To charge the Li battery while driving, you need to install an isolated DC/DC converter between the tow vehicle and the battery. I use a 7-pin tow connector so that the vehicle will charge the battery and run the Truck
Fridge while driving. It is optimum to arrive at camp with a cold
fridge and charged battery. The stock trailer AMG battery setup works okay because the vehicle and trailer batteries are both lead acid. But the Li battery has a higher voltage at full charge so it won't charge from the vehicle without a modification. While driving, a fully charged trailer Li battery will actually discharge to the vehicle lead acid battery. To prevent this and charge the trailer Li batteryn instead, the DC/DC converter takes alternator current at, say, 13 volts and bumps it up to 14 volts or so, enough higher to charge the Li battery. Putting the DC/DC converter near the trailer battery also takes care of the voltage drop from the alternator over ~30-40 feet of 12 gauge wire to the trailer battery, which is probably about 1 volt. I got a Victron DC/DC converter (Victron Orion-TR 12/12-9) and set it to charge at 14.2 volts, although it can be set to charge higher. Since it is isolated, it also prevents discharge from the trailer to the tow vehicle. When charging a 90% charged battery it was running at 8.5 amps, plenty for a fast recharge.

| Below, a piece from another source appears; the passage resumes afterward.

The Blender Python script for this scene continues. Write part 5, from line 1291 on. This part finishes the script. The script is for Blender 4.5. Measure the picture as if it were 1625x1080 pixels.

Finally, I installed a battery cut-off switch that I can use to isolate the battery for storage or in case of a short somewhere. This is something I would install regardless of battery type.
How has it worked? I didn’t have the DC/DC converter installed when we went camping so we went more than a day without charging on the trip down. There was plenty of power to run the
fridge,
lights, and water pump for over a day. The stock AMG would have been nearly depleted. I used my
generator for 30 minutes one day and I vampired off of my neighbor’s
generator for 45 minutes another day. I got plenty of juice and returned home with about 70% charge remaining. We head out for a 5-day trip this weekend and I will report back afterwards.